Madame Thérèse Defarge is a fictional character in the book ''A Tale of Two Cities'' by Charles Dickens. She is a tricoteuse, a tireless worker for the French Revolution, and the wife of Ernest Defarge.
She is one of the main villains of the novel, obsessed with revenge against the Evrémondes. She ruthlessly seeks revenge against the Evrémondes, including Charles Darnay, his wife Lucie Manette and their child, for crimes a prior generation of the Evrémonde family had committed. These crimes include the deaths of her nephew, sister, brother, father and brother-in-law. She refuses to accept the reality that Charles Darnay's father changed his ways by intending to renounce his title to the lands to give them to the peasants who worked on them, and his son Charles renounces his title to the lands which are given to the peasants; however, Charles' arrogant and snobbish uncle becomes the Marquis St. Evrémonde. His arrogance causes the death of an innocent child which makes him hated, and helps legitimize Defarge's rage. Her consuming need for revenge against the innocent Darnay and his wife brings about her fatal doom by her own weapon at the hands of Miss Pross.

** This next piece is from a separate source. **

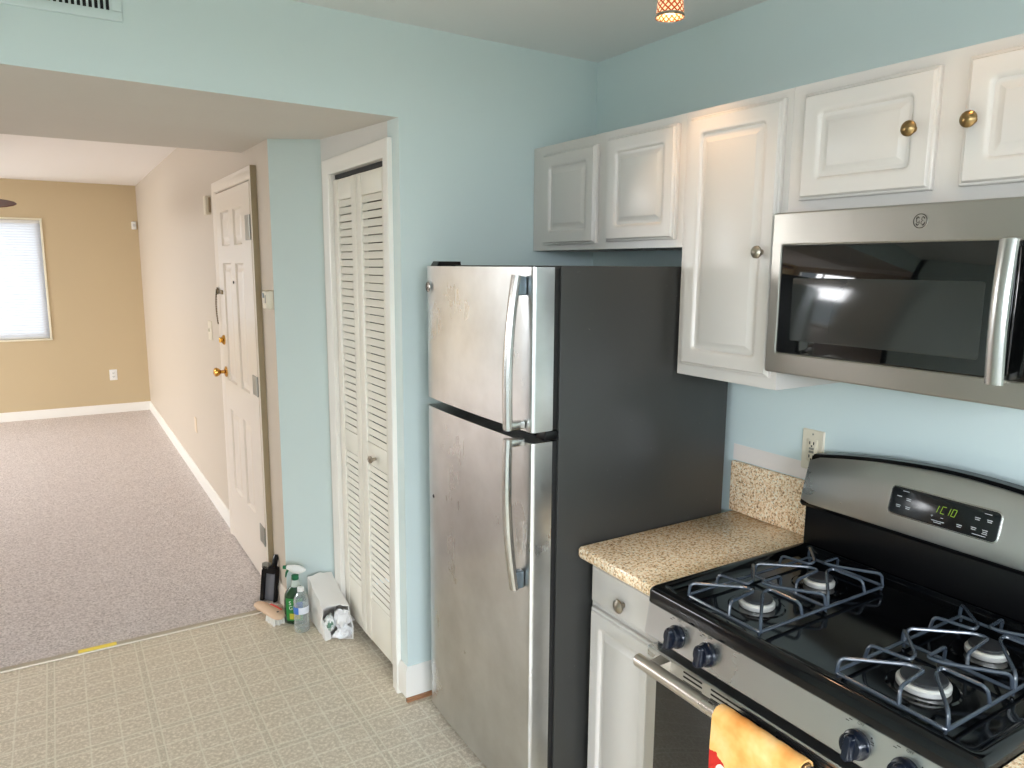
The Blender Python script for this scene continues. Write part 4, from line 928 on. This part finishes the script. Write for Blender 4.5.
b.loops([[sfr(u, (z0+z1)/2 + (z1-z0)/2*math.sin(i/12*2*PI), w*math.cos(i/12*2*PI)) for i in range(12)] for u, z0, z1, w in hd]); b.build('trigger_head', WPLAS, t, sharp=60)
b = MB(); b.tube([sfr(-0.034, 0.270, 0), sfr(-0.050, 0.270, 0)], [0.010, 0.008], 10); b.tube([sfr(-0.028, 0.258, 0), sfr(-0.036, 0.243, 0), sfr(-0.040, 0.222, 0)], [0.006, 0.005, 0.003], 8); b.build('nozzle_and_trigger', GTR, t)
def patch(b, u0, u1, z0, z1, ru, rd, grow, n=10):
    a0, a1 = math.acos(max(-1, min(1, u0/ru))), math.acos(max(-1, min(1, u1/ru)))
    R_ = []
    for z in (z0, z1): R_.append([sfr((ru+grow)*math.cos(a0 + (a1-a0)*i/n), z, (rd+grow)*math.sin(a0 + (a1-a0)*i/n)) for i in range(n+1)])
    R2 = [[sfr((ru+grow*.2)*math.cos(a0 + (a1-a0)*i/n), z, (rd+grow*.2)*math.sin(a0 + (a1-a0)*i/n)) for i in range(n+1)] for z in (z0, z1)]
    b.loops([R_[0], R_[1], R2[1], R2[0], R_[0]], False, False, False)
b = MB(); patch(b, -0.036, 0.038, 0.020, 0.128, 0.052, 0.028, 0.0008); lb = b.build('label', GLB, t)
b = MB()
for ch, u, v in (('S', -0.017, 0.106), ('G', -0.014, 0.082)):
    b = MB(); b.mesh(text_mesh(ch, 0.026), lambda x, y_, d, u=u, v=v: sfr(u + x, v + y_, 0.0288*math.sqrt(max(0.05, 1 - ((u + x)/0.0528)**2)) + 0.0006 + d)); b.build('label_letter', WPLAS, lb)
b = MB(); patch(b, -0.020, 0.026, 0.028, 0.055, 0.052, 0.028, 0.0014); b.build('label_flash', mat('yellow_label_print', rgb(206, 190, 60), 0.5), lb)

# clear water bottle in front
WXb, WYb = -1.032, 0.762
CLEAR = bpy.data.materials.new('clear_bottle_plastic'); CLEAR.use_nodes = True
ns = CLEAR.node_tree.nodes; lk = CLEAR.node_tree.links; ns.remove(ns['Principled BSDF'])
tr = N(ns, 'ShaderNodeBsdfTransparent'); tr.inputs['Color'].default_value = (0.93, 0.97, 0.96, 1); gl = N(ns, 'ShaderNodeBsdfGlossy'); gl.inputs['Roughness'].default_value = 0.08
df_ = N(ns, 'ShaderNodeBsdfDiffuse'); df_.inputs['Color'].default_value = (0.85, 0.9, 0.9, 1)
m1 = N(ns, 'ShaderNodeMixShader'); lw = N(ns, 'ShaderNodeLayerWeight'); lw.inputs['Blend'].default_value = 0.35
lk.new(lw.outputs['Facing'], m1.inputs[0]); lk.new(tr.outputs[0], m1.inputs[1]); lk.new(gl.outputs[0], m1.inputs[2])
m2 = N(ns, 'ShaderNodeMixShader'); m2.inputs[0].default_value = 0.16; lk.new(m1.outputs[0], m2.inputs[1]); lk.new(df_.outputs[0], m2.inputs[2]); lk.new(m2.outputs[0], ns['Material Output'].inputs['Surface'])
t = thing('water_bottle', (WXb, WYb, 0), 'small clear plastic water bottle with blue and white label', 'bottle')
pr = [(0.022, 0.002), (0.031, 0.001), (0.034, 0.008), (0.034, 0.03), (0.0318, 0.036), (0.034, 0.042), (0.0318, 0.052), (0.034, 0.062), (0.0318, 0.072), (0.034, 0.085), (0.034, 0.125), (0.0325, 0.135), (0.034, 0.142), (0.031, 0.158), (0.018, 0.180), (0.013, 0.188), (0.013, 0.196)]
b = MB(); b.lathe(pr, (WXb, WYb, 0), (0, 0, 1), 24); b.build('bottle_body', CLEAR, t)
b = MB(); b.lathe([(0.0145, 0.190), (0.0148, 0.192), (0.0148, 0.206), (0.013, 0.208)], (WXb, WYb, 0), (0, 0, 1), 18); b.build('bottle_cap', WPLAS, t)
WLB = mat('water_label', rgb(226, 230, 236), 0.4)
ns, lk, bs = nodes(WLB); tc = N(ns, 'ShaderNodeTexCoord'); sp = N(ns, 'ShaderNodeSeparateXYZ'); lk.new(tc.outputs['Object'], sp.inputs[0])
dd = mth(ns, lk, 'ADD', mth(ns, lk, 'MULTIPLY', sp.outputs['X'], 0.86), mth(ns, lk, 'MULTIPLY', sp.outputs['Y'], -0.52))
lk.new(mix(ns, lk, mth(ns, lk, 'LESS_THAN', dd, -0.003), rgb(226, 230, 238), rgb(66, 120, 206)), bs.inputs['Base Color'])
b = MB(); b.lathe([(0.0343, 0.090), (0.0347, 0.091), (0.0347, 0.121), (0.0343, 0.122)], (WXb, WYb, 0), (0, 0, 1), 24, False, False); b.build('label', WLB, t)

# white paper sack lying open, stuffed with crumpled plastic bags
SACK = mat('white_paper_sack', rgb(236, 232, 226), 0.7)
ns, lk, bs = nodes(SACK); v = coords(ns, lk); bump(ns, lk, bs, noise(ns, lk, v, 18, 4), 0.35, 0.01)
t = None
def sackpt(u, v, s):
    """u 0..1 across, v 0..1 up, s 0 front .. 1 back"""
    xl = -0.972; xr = -0.860; y0 = 0.640 - 0.085*u*(1 - 0.75*v); y = y0 + (0.850 - y0)*s
    h = 0.135 + 0.070*s
    return Vector((xl + (xr - xl)*u + 0.005*math.sin(v*PI)*(1 if u > .5 else -1), y, 0.003 + h*v + 0.010*math.sin(u*PI)*v))
b = MB(); per = [(0, 0)] + [(0, i/5) for i in range(1, 6)] + [(i/6, 1) for i in range(1, 7)] + [(1, 1 - i/5) for i in range(1, 6)] + [(1 - i/6, 0) for i in range(1, 6)]
def ring(s, inset=0.0):
    out = []
    c = sackpt(0.5, 0.5, s)
    for u, v in per:
        p = sackpt(u, v, s)
        p += Vector((0.003*math.sin(17*u + 9*v + 21*s), 0.0, 0.003*math.sin(13*u - 7*v + 15*s) if v > 0.1 else 0.0))
        p = p + (c - p).normalized()*inset
        if p.z < 0.001: p.z = 0.001
        out.append(p)
    return out
rings = [ring(s) for s in (1.0, 0.85, 0.65, 0.45, 0.25, 0.1, 0.0)] + [ring(s, 0.004) for s in (0.0, 0.2, 0.5, 0.8)]
b.loops(rings, True, True, True)
# loose flap at the lower front corner
b.hexa([(-0.975, 0.600, 0.002), (-0.945, 0.610, 0.002), (-0.943, 0.628, 0.004), (-0.974, 0.648, 0.002)], [(-0.974, 0.606, 0.006), (-0.945, 0.613, 0.022), (-0.943, 0.630, 0.026), (-0.974, 0.650, 0.095)])
tag(b.build('paper_sack', SACK, sharp=50), 'white paper sack lying open beside the louvered closet door', 'sack')
def crumple(c, r, seed, mtl, label, squash=(1, 1, 1)):
    rnd = random.Random(seed); b = MB()
    bmesh.ops.create_icosphere(b.bm, subdivisions=4, radius=1.0)
    dirs = [Vector((rnd.gauss(0, 1), rnd.gauss(0, 1), rnd.gauss(0, 1))).normalized() for _ in range(16)]; amp = [rnd.uniform(-.20, .26) for _ in dirs]
    for vv in b.bm.verts:
        n = vv.co.normalized(); k = 0.9
        for d, a in zip(dirs, amp): k += a*max(0, n.dot(d))**6 + 0.03*math.sin(11*n.dot(d) + a*40)
        vv.co = Vector(c) + Vector((n.x*squash[0], n.y*squash[1], n.z*squash[2]))*r*k
        if vv.co.z < 0.008: vv.co.z = 0.008
    tag(b.build('crumpled_bag', mtl, sharp=35), label, 'plastic bag', 'crumpled bags in the sack')
PLB = mat('thin_white_plastic', rgb(240, 241, 243), 0.25, spec=0.6)
PLG = mat('printed_plastic', rgb(226, 232, 226), 0.3)
ns, lk, bs = nodes(PLG); v = coords(ns, lk); lk.new(ramp(ns, lk, noise(ns, lk, v, 26, 3), [(0.38, rgb(92, 132, 112)), (0.46, rgb(234, 236, 232)), (0.56, rgb(236, 238, 236)), (0.64, rgb(196, 150, 96))]), bs.inputs['Base Color'])
crumple((-0.893, 0.606, 0.092), 0.037, 11, PLB, 'white crumpled plastic bag at the right of the sack mouth', (0.9, 1.2, 1.2))
crumple((-0.944, 0.634, 0.070), 0.030, 23, PLG, 'crumpled plastic bag printed green and tan inside the sack', (0.8, 1.1, 1.3))
crumple((-0.896, 0.586, 0.034), 0.031, 5, PLB, 'lowest white plastic bag spilling from the sack mouth', (1.3, 1.0, 0.9))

Defarge symbolizes several themes. She represents one aspect of the Fates. The Moirai (the Fates as represented in Greek mythology) used yarn to measure out the life of a man, and cut it to end it; Defarge knits, and her knitting secretly encodes the names of people to be killed. Defarge also symbolizes the nature of the Reign of Terror during the French Revolution in which radical Jacobins engaged in mass political persecution of all real or supposed enemies of the Revolution who were executed on grounds of sedition to the new republic through the guillotine, particularly targeting people with aristocratic heritage.
==Cinematic and Theatrical Portrayals==
In the 1935 film ''A Tale of Two Cities'', Madame Defarge is played by Blanche Yurka.

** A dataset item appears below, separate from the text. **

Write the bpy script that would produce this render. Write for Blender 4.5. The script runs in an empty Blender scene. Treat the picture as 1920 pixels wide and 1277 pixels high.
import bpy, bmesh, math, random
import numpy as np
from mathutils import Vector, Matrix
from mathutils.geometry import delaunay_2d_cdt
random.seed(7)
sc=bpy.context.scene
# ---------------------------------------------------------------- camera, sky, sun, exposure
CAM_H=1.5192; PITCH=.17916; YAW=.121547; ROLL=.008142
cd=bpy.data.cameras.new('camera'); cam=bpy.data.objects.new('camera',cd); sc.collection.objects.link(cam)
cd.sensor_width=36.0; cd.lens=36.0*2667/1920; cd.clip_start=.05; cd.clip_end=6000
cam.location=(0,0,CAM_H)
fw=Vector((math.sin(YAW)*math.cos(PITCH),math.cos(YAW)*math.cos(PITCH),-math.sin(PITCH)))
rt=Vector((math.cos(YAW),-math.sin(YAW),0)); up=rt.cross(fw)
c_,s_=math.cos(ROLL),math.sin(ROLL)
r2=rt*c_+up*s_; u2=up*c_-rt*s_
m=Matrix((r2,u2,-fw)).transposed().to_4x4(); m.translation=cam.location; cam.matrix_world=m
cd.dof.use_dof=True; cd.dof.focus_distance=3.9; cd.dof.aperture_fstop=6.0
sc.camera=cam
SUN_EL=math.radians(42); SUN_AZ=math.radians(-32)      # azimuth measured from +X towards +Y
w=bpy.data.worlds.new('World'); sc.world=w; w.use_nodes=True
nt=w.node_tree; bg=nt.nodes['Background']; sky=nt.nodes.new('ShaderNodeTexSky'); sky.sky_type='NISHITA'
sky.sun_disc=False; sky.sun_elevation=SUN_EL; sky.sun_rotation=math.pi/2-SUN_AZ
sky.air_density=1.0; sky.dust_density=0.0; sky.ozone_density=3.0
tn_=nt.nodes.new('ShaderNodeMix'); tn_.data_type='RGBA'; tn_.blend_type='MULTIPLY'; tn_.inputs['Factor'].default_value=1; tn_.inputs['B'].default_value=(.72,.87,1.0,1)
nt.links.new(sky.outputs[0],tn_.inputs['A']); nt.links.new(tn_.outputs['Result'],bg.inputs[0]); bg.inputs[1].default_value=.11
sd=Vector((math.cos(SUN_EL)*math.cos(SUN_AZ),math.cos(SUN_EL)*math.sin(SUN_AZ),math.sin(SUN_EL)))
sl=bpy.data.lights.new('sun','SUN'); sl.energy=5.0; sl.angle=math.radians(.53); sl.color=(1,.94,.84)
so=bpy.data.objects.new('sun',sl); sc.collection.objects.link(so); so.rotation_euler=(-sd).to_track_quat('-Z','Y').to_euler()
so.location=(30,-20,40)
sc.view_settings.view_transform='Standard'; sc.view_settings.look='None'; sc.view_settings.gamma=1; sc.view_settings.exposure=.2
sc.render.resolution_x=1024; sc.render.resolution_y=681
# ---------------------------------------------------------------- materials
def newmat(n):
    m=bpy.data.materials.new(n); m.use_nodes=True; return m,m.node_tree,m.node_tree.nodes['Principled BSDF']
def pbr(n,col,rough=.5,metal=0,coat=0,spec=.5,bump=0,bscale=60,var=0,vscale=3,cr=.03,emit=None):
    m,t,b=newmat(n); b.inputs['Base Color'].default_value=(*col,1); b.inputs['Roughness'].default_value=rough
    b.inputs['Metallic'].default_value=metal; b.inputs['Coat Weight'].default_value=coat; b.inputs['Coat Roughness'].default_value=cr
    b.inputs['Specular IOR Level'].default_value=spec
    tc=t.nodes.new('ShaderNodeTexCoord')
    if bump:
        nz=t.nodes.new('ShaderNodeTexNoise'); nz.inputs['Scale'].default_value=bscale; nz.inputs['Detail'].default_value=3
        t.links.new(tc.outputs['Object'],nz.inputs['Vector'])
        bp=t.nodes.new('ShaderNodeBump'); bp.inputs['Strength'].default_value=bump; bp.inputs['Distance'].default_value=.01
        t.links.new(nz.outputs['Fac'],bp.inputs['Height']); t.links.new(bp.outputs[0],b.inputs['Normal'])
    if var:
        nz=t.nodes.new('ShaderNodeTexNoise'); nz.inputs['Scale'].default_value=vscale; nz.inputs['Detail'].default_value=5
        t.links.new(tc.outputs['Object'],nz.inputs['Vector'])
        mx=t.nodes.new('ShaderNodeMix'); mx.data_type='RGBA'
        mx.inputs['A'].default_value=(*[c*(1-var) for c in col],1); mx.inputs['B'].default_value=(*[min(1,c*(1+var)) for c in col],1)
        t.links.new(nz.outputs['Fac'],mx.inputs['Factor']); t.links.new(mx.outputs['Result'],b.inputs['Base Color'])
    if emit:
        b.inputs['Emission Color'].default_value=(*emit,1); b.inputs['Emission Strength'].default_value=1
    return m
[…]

In the 1958 film ''A Tale of Two Cities'', Madame Defarge is played by Rosalie Crutchley.
In the 1980 TV movie ''A Tale of Two Cities'', Madame Defarge is played by Billie Whitelaw.

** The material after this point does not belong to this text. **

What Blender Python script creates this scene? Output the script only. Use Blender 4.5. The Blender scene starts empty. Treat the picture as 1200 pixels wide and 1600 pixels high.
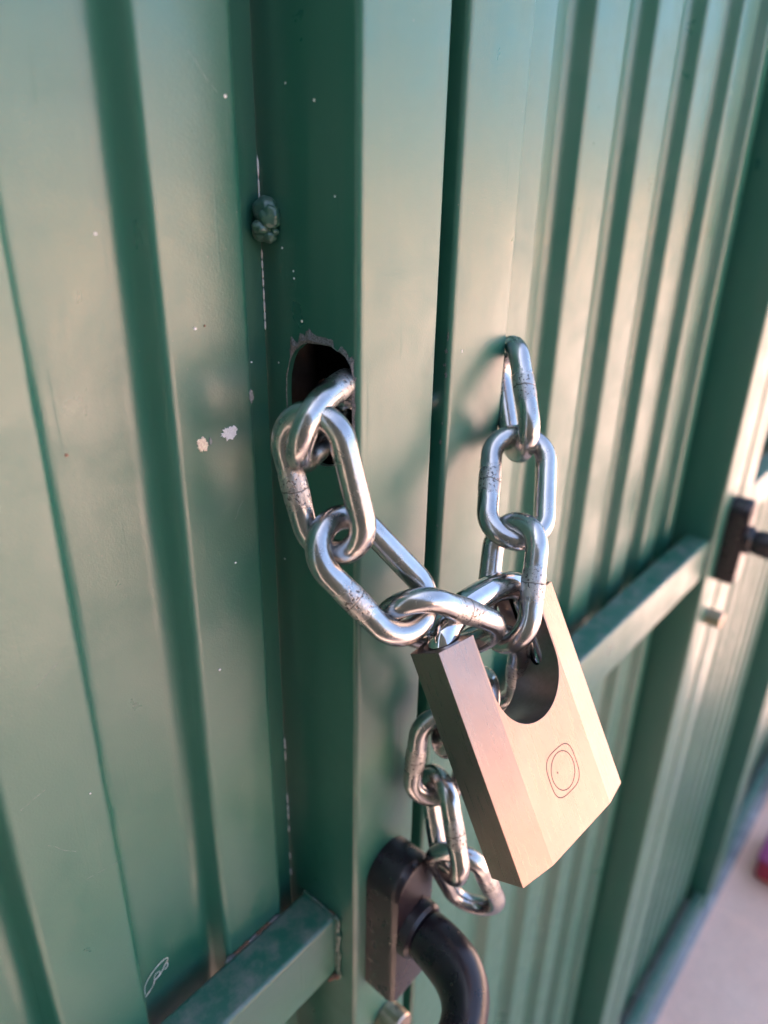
import bpy, bmesh, math, random
from mathutils import Vector, Matrix, noise
from mathutils.geometry import tessellate_polygon

# ------------------------------------------------------------------ camera, light, exposure
scene = bpy.context.scene
C = scene.collection
cd = bpy.data.cameras.new("camera")
cam = bpy.data.objects.new("camera", cd)
C.objects.link(cam)
cam.matrix_world = Matrix(((0.658484, 0.29357, -0.692976, 0.0),
                           (-0.752323, 0.281505, -0.595621, -0.15),
                           (0.020219, 0.913549, 0.406226, 1.43),
                           (0, 0, 0, 1)))
cd.sensor_fit = 'VERTICAL'
cd.sensor_height = 36.0
cd.lens = 24.86
cd.clip_start = 0.01
cd.clip_end = 2000
cd.dof.use_dof = True
cd.dof.focus_distance = 0.245
cd.dof.aperture_fstop = 6.6
scene.camera = cam

SUN_EL, SUN_AZ = 50.0, -28.0          # elevation; azimuth from +Y towards +X
w = bpy.data.worlds.new("World")
scene.world = w
w.use_nodes = True
nt = w.node_tree
bg = nt.nodes["Background"]
sky = nt.nodes.new("ShaderNodeTexSky")
sky.sky_type = 'NISHITA'
sky.sun_disc = False
sky.sun_elevation = math.radians(SUN_EL)
sky.sun_rotation = math.radians(SUN_AZ)
sky.air_density = 0.8
sky.dust_density = 5.0
nt.links.new(sky.outputs[0], bg.inputs[0])
bg.inputs[1].default_value = 0.15
sl = bpy.data.lights.new("sun", 'SUN')
sl.energy = 3.5
sl.angle = math.radians(0.5)
sl.color = (1.0, 0.93, 0.84)
so = bpy.data.objects.new("sun", sl)
C.objects.link(so)
e, a = math.radians(SUN_EL), math.radians(SUN_AZ)
so.rotation_euler = Vector((math.sin(a) * math.cos(e), math.cos(a) * math.cos(e), math.sin(e))).to_track_quat('Z', 'Y').to_euler()
so.location = (2, 5, 6)
scene.view_settings.view_transform = 'Standard'
scene.view_settings.look = 'None'
scene.view_settings.gamma = 1
scene.view_settings.exposure = 2.5
scene.view_settings.use_curve_mapping = False
scene.cycles.use_denoising = True
scene.cycles.max_bounces = 10
scene.cycles.glossy_bounces = 6

random.seed(7)

# ------------------------------------------------------------------ helpers
def link(name, me, mat, parent=None, loc=None):
    o = bpy.data.objects.new(name, me)
    C.objects.link(o)
    if mat is not None and not me.materials:
        me.materials.append(mat)
    if parent is not None:
        o.parent = parent
    if loc is not None:
        o.location = loc
    return o

def thing(name, label, cat, loc, group=None):
    o = bpy.data.objects.new(name, None)
    o.empty_display_size = 0.05
    C.objects.link(o)
    o.location = loc
    o["label"] = label
    o["category"] = cat
    if group:
        o["group"] = group
    return o

def struct(name, me, mat, loc=(0, 0, 0)):
    o = link(name, me, mat, None, loc)
    o["kind"] = "structure"
    return o

def mesh(verts, faces, angle=35, org=(0, 0, 0)):
    me = bpy.data.meshes.new("m")
    ox, oy, oz = org
    me.from_pydata([(v[0] - ox, v[1] - oy, v[2] - oz) for v in verts], [], faces)
    bm = bmesh.new()
    bm.from_mesh(me)
    bmesh.ops.remove_doubles(bm, verts=bm.verts, dist=1e-6)
    bmesh.ops.recalc_face_normals(bm, faces=bm.faces)
    bm.to_mesh(me)
    bm.free()
    me.shade_smooth()
    me.set_sharp_from_angle(angle=math.radians(angle))
    return me

def box(x0, x1, y0, y1, z0, z1, bev=0.0, seg=2, org=(0, 0, 0), angle=35):
    bm = bmesh.new()
    bmesh.ops.create_cube(bm, size=1)
    for v in bm.verts:
        v.co = Vector(((x0 + x1) / 2 + v.co.x * (x1 - x0), (y0 + y1) / 2 + v.co.y * (y1 - y0), (z0 + z1) / 2 + v.co.z * (z1 - z0))) - Vector(org)
    if bev > 0:
        bmesh.ops.bevel(bm, geom=bm.edges[:], offset=bev, segments=seg, affect='EDGES', profile=0.5)
    me = bpy.data.meshes.new("m")
    bm.to_mesh(me)
    bm.free()
    me.shade_smooth()
    me.set_sharp_from_angle(angle=math.radians(angle))
    return me

def rounded_rect(x0, x1, y0, y1, r, n=5):
    pts = []
    for cx, cy, a0 in ((x1 - r, y0 + r, -90), (x1 - r, y1 - r, 0), (x0 + r, y1 - r, 90), (x0 + r, y0 + r, 180)):
        for i in range(n + 1):
            t = math.radians(a0 + 90 * i / n)
            pts.append((cx + r * math.cos(t), cy + r * math.sin(t)))
    return pts

def tube(path, radii, nseg=20, org=(0, 0, 0), squash=None, cap=True, angle=50):
    """sweep a circle along path; squash=(direction, factor) list per point flattens it"""
    P = [Vector(p) for p in path]
    V, F = [], []
    t0 = (P[1] - P[0]).normalized()
    ref = Vector((0, 0, 1)) if abs(t0.z) < .9 else Vector((1, 0, 0))
    nrm = (ref - t0 * ref.dot(t0)).normalized()
    for i, p in enumerate(P):
        t = (P[min(i + 1, len(P) - 1)] - P[max(i - 1, 0)]).normalized()
        nrm = (nrm - t * nrm.dot(t)).normalized()
        bi = t.cross(nrm)
        r = radii[i] if isinstance(radii, (list, tuple)) else radii
        ra, rb = r if isinstance(r, (list, tuple)) else (r, r)
        for k in range(nseg):
            an = 2 * math.pi * k / nseg
            V.append(p + nrm * math.cos(an) * ra + bi * math.sin(an) * rb)
    for i in range(len(P) - 1):
        for k in range(nseg):
            F.append((i * nseg + k, i * nseg + (k + 1) % nseg, (i + 1) * nseg + (k + 1) % nseg, (i + 1) * nseg + k))
    if cap:
        F.append(tuple(range(nseg)))
        F.append(tuple((len(P) - 1) * nseg + k for k in range(nseg)))
    return mesh(V, F, angle, org)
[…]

In the 1981 Mel Brooks parody film, ''History of the World, Part I'', Madame Defarge (played by Cloris Leachman) is the chief conspirator in the plot to overthrow King Louis XVI. She has become so poor, she has run out of wool, simply rubbing her knitting needles together.
In the 2008 Broadway musical adaptation of ''A Tale of Two Cities'', Madame Defarge is played by Natalie Toro.